I’m reading some “at-a-glance” promotional material for a major new network hardware product. There is a slight problem though. I can’t make heads or tails of it.
Certainly I can’t figure out what it’s trying to say either “at a glance” or after hours of technical study. This could be because I don’t have the necessary educational background to appreciate it – although I’m a smart guy, my formal education and my experience is in editing and writing.
But it is exactly that – my experience in editing and writing – that leads me to write this.
The problem is that this promotional material is packed with technical details presented without context. I couldn’t tell you anything particularly insightful regarding it, because it seems to be a bunch of buzzwords strung together. In the end, I’m having trouble figuring out what business problems this piece of hardware solves.
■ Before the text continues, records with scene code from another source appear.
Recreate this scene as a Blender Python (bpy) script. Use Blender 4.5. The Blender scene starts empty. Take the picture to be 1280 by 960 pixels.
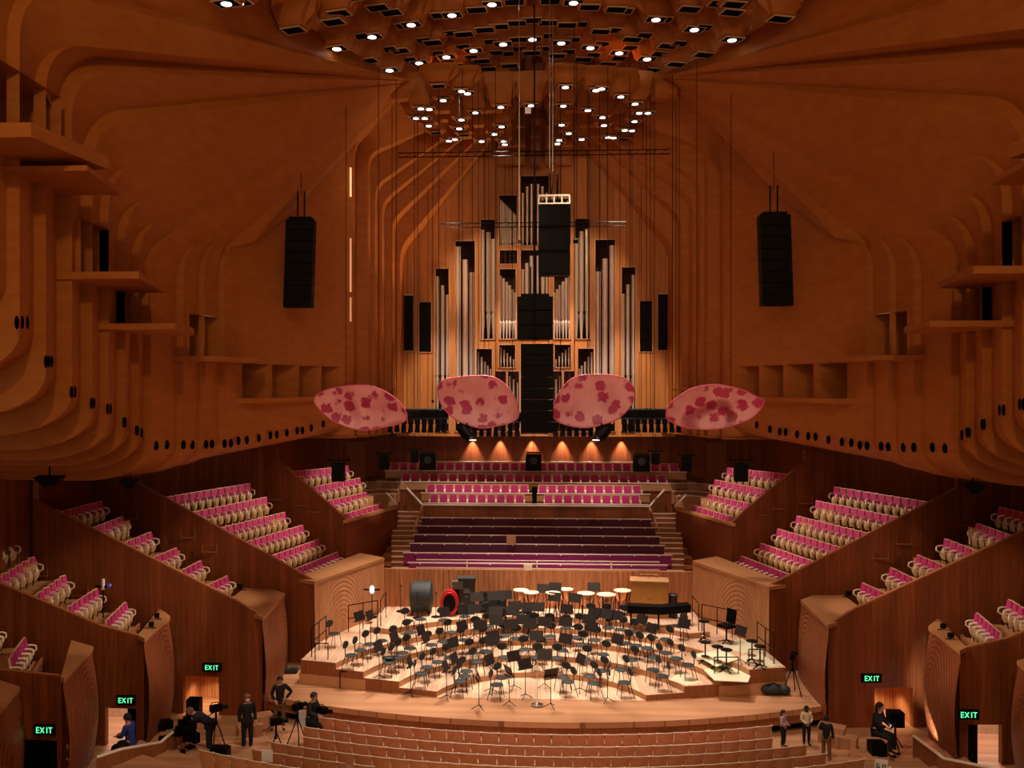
import bpy, bmesh, math, random
from mathutils import Vector, Matrix
random.seed(7)
S = bpy.context.scene
COL = S.collection
H = 10.8            # eye height above the stalls floor
F = 1150.0          # focal length in pixels at 1280 wide
PX0, PY0 = 594.0, 480.0
YAW = math.radians(3.0)
CAMX = -0.55
cs, sn = math.cos(YAW), math.sin(YAW)

def ray(px, py):
    a = (px-PX0)/F; b = (PY0-py)/F
    return Vector((-sn + a*cs, cs + a*sn, b))
def P(px, py, Y):                       # point seen at a pixel on the plane y = Y
    r = ray(px, py); t = Y/r.y
    return Vector((CAMX + r.x*t, Y, H + r.z*t))
def PZ(px, py, z):                      # point seen at a pixel at height z
    r = ray(px, py); t = (z-H)/r.z
    return Vector((CAMX + r.x*t, r.y*t, z))
def PXW(px, x):                         # y where a pixel column meets the plane x
    r = ray(px, 480); return (x-CAMX)/r.x*r.y
def proj(p):
    x, y = p[0]-CAMX, p[1]
    d = -sn*x + cs*y; u = cs*x + sn*y
    return PX0+F*u/d, PY0-F*(p[2]-H)/d

# ---------- materials
def new_mat(name):
    m = bpy.data.materials.new(name); m.use_nodes = True
    nt = m.node_tree; b = nt.nodes['Principled BSDF']
    return m, nt, b
def plain(name, col, rough=0.6, metal=0.0, emit=None, es=0):
    m, nt, b = new_mat(name)
    b.inputs['Base Color'].default_value = (*col, 1)
    b.inputs['Roughness'].default_value = rough
    b.inputs['Metallic'].default_value = metal
    if emit:
        b.inputs['Emission Color'].default_value = (*emit, 1)
        b.inputs['Emission Strength'].default_value = es
    return m
def wood(name, c1, c2, scale=(6, 6, .35), rough=0.45, bump=0.0, plank=0.0, plankaxis='X', spec=.35, nscale=3.0):
    m, nt, b = new_mat(name); N = nt.nodes; L = nt.links
    g = N.new('ShaderNodeNewGeometry'); mp = N.new('ShaderNodeMapping')
    mp.inputs['Scale'].default_value = scale
    L.new(g.outputs['Position'], mp.inputs['Vector'])
    no = N.new('ShaderNodeTexNoise'); no.inputs['Scale'].default_value = nscale; no.inputs['Detail'].default_value = 5
    L.new(mp.outputs[0], no.inputs['Vector'])
    cr = N.new('ShaderNodeValToRGB')
    cr.color_ramp.elements[0].position = .32; cr.color_ramp.elements[0].color = (*c1, 1)
    cr.color_ramp.elements[1].position = .68; cr.color_ramp.elements[1].color = (*c2, 1)
    L.new(no.outputs['Fac'], cr.inputs['Fac'])
    out = cr.outputs['Color']
    if plank > 0:
        sp = N.new('ShaderNodeSeparateXYZ'); L.new(g.outputs['Position'], sp.inputs[0])
        src = sp.outputs[plankaxis] if plankaxis in 'XYZ' else None
        if plankaxis == 'D':
            ad = N.new('ShaderNodeMath'); ad.operation = 'MULTIPLY_ADD'
            L.new(sp.outputs['Y'], ad.inputs[0]); ad.inputs[1].default_value = .73; L.new(sp.outputs['X'], ad.inputs[2]); src = ad.outputs[0]
        dv = N.new('ShaderNodeMath'); dv.operation = 'DIVIDE'; L.new(src, dv.inputs[0]); dv.inputs[1].default_value = plank
        fl = N.new('ShaderNodeMath'); fl.operation = 'FLOOR'; L.new(dv.outputs[0], fl.inputs[0])
        wn = N.new('ShaderNodeTexWhiteNoise'); wn.noise_dimensions = '1D'; L.new(fl.outputs[0], wn.inputs['W'])
        fr = N.new('ShaderNodeMath'); fr.operation = 'FRACT'; L.new(dv.outputs[0], fr.inputs[0])
        gt = N.new('ShaderNodeMath'); gt.operation = 'GREATER_THAN'; L.new(fr.outputs[0], gt.inputs[0]); gt.inputs[1].default_value = .07
        mr = N.new('ShaderNodeMapRange'); L.new(wn.outputs['Value'], mr.inputs['Value']); mr.inputs['To Min'].default_value = .78; mr.inputs['To Max'].default_value = 1.15
        g2 = N.new('ShaderNodeMapRange'); L.new(gt.outputs[0], g2.inputs['Value']); g2.inputs['To Min'].default_value = .55
        mu = N.new('ShaderNodeMath'); mu.operation = 'MULTIPLY'; L.new(mr.outputs[0], mu.inputs[0]); L.new(g2.outputs[0], mu.inputs[1])
        mx = N.new('ShaderNodeVectorMath'); mx.operation = 'SCALE'; L.new(out, mx.inputs[0]); L.new(mu.outputs[0], mx.inputs['Scale'])
        out = mx.outputs[0]
    L.new(out, b.inputs['Base Color'])
    b.inputs['Roughness'].default_value = rough
    b.inputs['Specular IOR Level'].default_value = spec
    if bump:
        bp = N.new('ShaderNodeBump'); bp.inputs['Strength'].default_value = bump; bp.inputs['Distance'].default_value = .03
        L.new(no.outputs['Fac'], bp.inputs['Height']); L.new(bp.outputs[0], b.inputs['Normal'])
    return m
def carved(name, c1, c2, centre, rad=.13):
    """timber face cut with concentric ripples"""
    m = wood(name, c1, c2, scale=(8, 8, .3)); nt = m.node_tree; N = nt.nodes; L = nt.links; b = N['Principled BSDF']
    g = N.new('ShaderNodeNewGeometry')
    su = N.new('ShaderNodeVectorMath'); su.operation = 'SUBTRACT'; L.new(g.outputs['Position'], su.inputs[0]); su.inputs[1].default_value = centre
    sc = N.new('ShaderNodeVectorMath'); sc.operation = 'MULTIPLY'; L.new(su.outputs[0], sc.inputs[0]); sc.inputs[1].default_value = (1, 1, .8)
    ln = N.new('ShaderNodeVectorMath'); ln.operation = 'LENGTH'; L.new(sc.outputs[0], ln.inputs[0])
    mu = N.new('ShaderNodeMath'); mu.operation = 'MULTIPLY'; L.new(ln.outputs['Value'], mu.inputs[0]); mu.inputs[1].default_value = 2*math.pi/rad
    si = N.new('ShaderNodeMath'); si.operation = 'SINE'; L.new(mu.outputs[0], si.inputs[0])
    fa = N.new('ShaderNodeMapRange'); L.new(ln.outputs['Value'], fa.inputs['Value'])
    fa.inputs['From Min'].default_value = 1.2; fa.inputs['From Max'].default_value = 2.8; fa.inputs['To Min'].default_value = 1; fa.inputs['To Max'].default_value = 0
    m2 = N.new('ShaderNodeMath'); m2.operation = 'MULTIPLY'; L.new(si.outputs[0], m2.inputs[0]); L.new(fa.outputs[0], m2.inputs[1])
    bp = N.new('ShaderNodeBump'); bp.inputs['Strength'].default_value = 1; bp.inputs['Distance'].default_value = .009
    L.new(m2.outputs[0], bp.inputs['Height']); L.new(bp.outputs[0], b.inputs['Normal'])
    return m

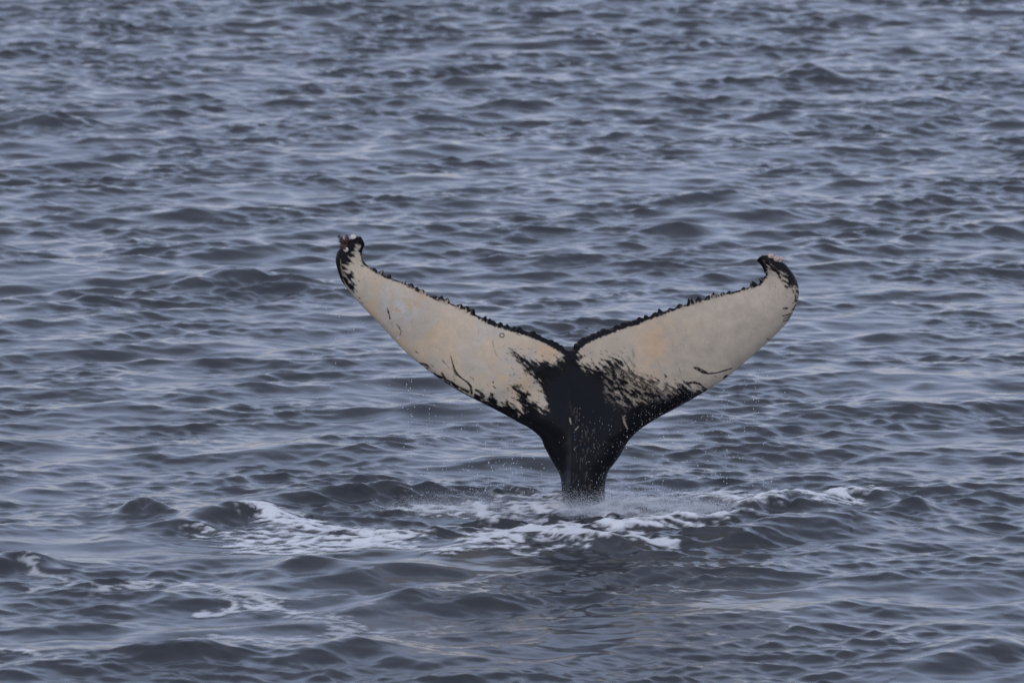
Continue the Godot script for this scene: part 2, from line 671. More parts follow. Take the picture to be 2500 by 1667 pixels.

While no one would ask that technical material to make it more accessible but less accurate, there are ways of writing which provide context and enough information for the uninitiated to make informed decisions.
But tons of material which supposedly explains the benefit of IT products from scores of companies is written in a confusing manner which simply doesn’t make the information clear. These may be written for “the experts” but not everyone who needs to know about networking will have an expert’s level of comprehension of the subject. IT managers and CIOs are often generalists whose greatest skills are in management, rather than engineering, and it is IT managers and CIOs who have to decide what projects get funded and which ones do not.
IT executives are busy today with a whole host of problems. Infrastructure, Sarbanes-Oxley, Network Performance, Application Development… combine all of this with the belt-tightening of the predicted upcoming recession, and it becomes important to make your case with the absolute least amount of time and effort required by the person who makes the purchasing decisions. It’s critical in enterprise IT to explain things as simply as possible, and relate the information to the business.
At last year’s symposium, Joel Trammell, CEO of NetQoS, made communicating to IT executives a key part of his keynote address. It’s a well-established truism that if the CIO doesn’t have time to understand it, he’s not going to buy it.